The building went on the market three years ago.

Mr. Nye said the theater “was doing incredible” financially. But they were paying $8,000 in monthly rent, which they expected would skyrocket at the end of their 25-year lease on Jan. 31.

“It’s the economics. We cannot pay market rent,” Mr. Nye said. “But we knew this day was coming from Day 1. It was a good run.”

The owner of the 30,000-square-foot building sold it for $31.5 million to East End Capital and K Property Group last year.

The Sunshine will be demolished and turned into a nine-story “boutique” office building for small to midsize companies, said Jonathon Yormak, the founder and managing principal of East End Capital.

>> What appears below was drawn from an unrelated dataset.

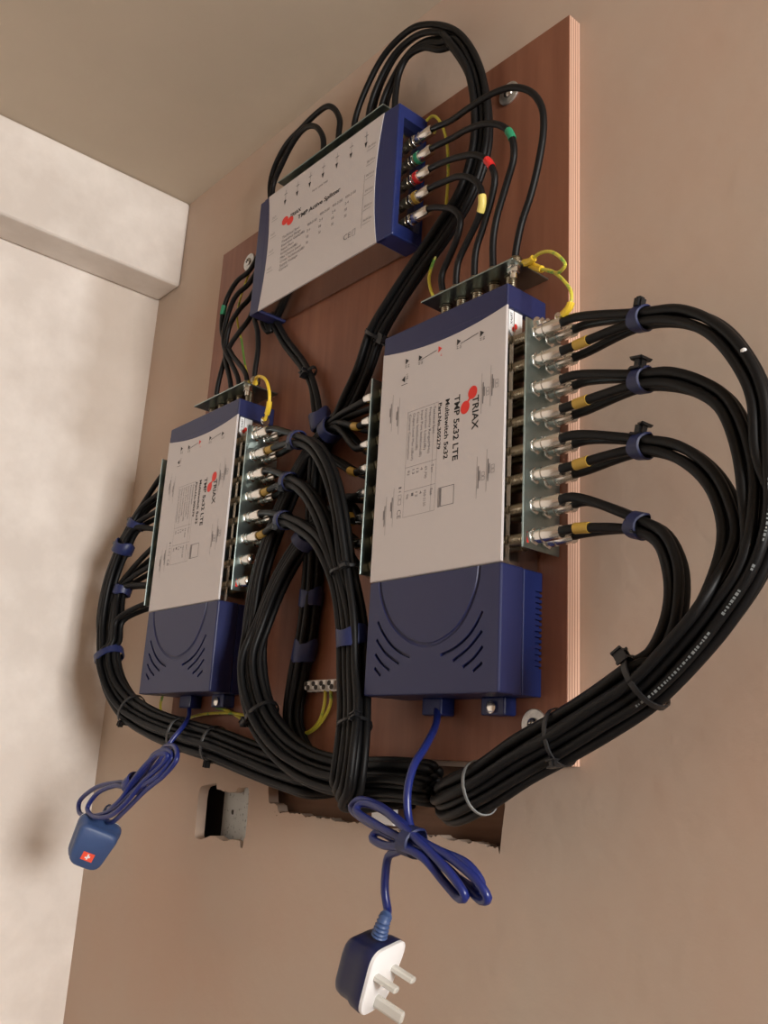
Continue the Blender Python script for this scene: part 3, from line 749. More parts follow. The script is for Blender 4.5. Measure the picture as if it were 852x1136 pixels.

“We’re big fans of the Lower East Side,” Mr. Yormak said. “It really needs more 9-to-5 activity and it tends to be very active, obviously, on a night life basis. We believe there is a real demand for office space and for people to work there during the day.”

The new 65,000-square-foot building will be designed by Roger Ferris and feature retail space on the ground floor. Demolition will begin by March and the new building, which is being branded as 141 E. Houston Street, will be completed in late 2019, Mr. Yormak said.

But for many, the cinema’s demolition is yet another example of old New York being steadily superseded.

“To see the revitalization that the Sunshine brought to the Lower East Side turned into another example of hyper-gentrification in the Lower East Side, it’s very disappointing,” Mr. Leitner said.

On Sunday, Beth and Paul Lieberman arrived early to watch “Three Billboards Outside Ebbing, Missouri.”

Ms. Lieberman, 63, said she enjoyed the Sunshine for “its different types of movies,” like “Princess Mononoke,” a Japanese animated movie she took her son to years ago.

“You would only be able to see them here. Here, or the Angelika or the IFC Center,” said Ms. Lieberman, referring to two other cinemas in the area.

The theater was to officially close for good after a 10:15 p.m. Sunday showing of “Darkest Hour.”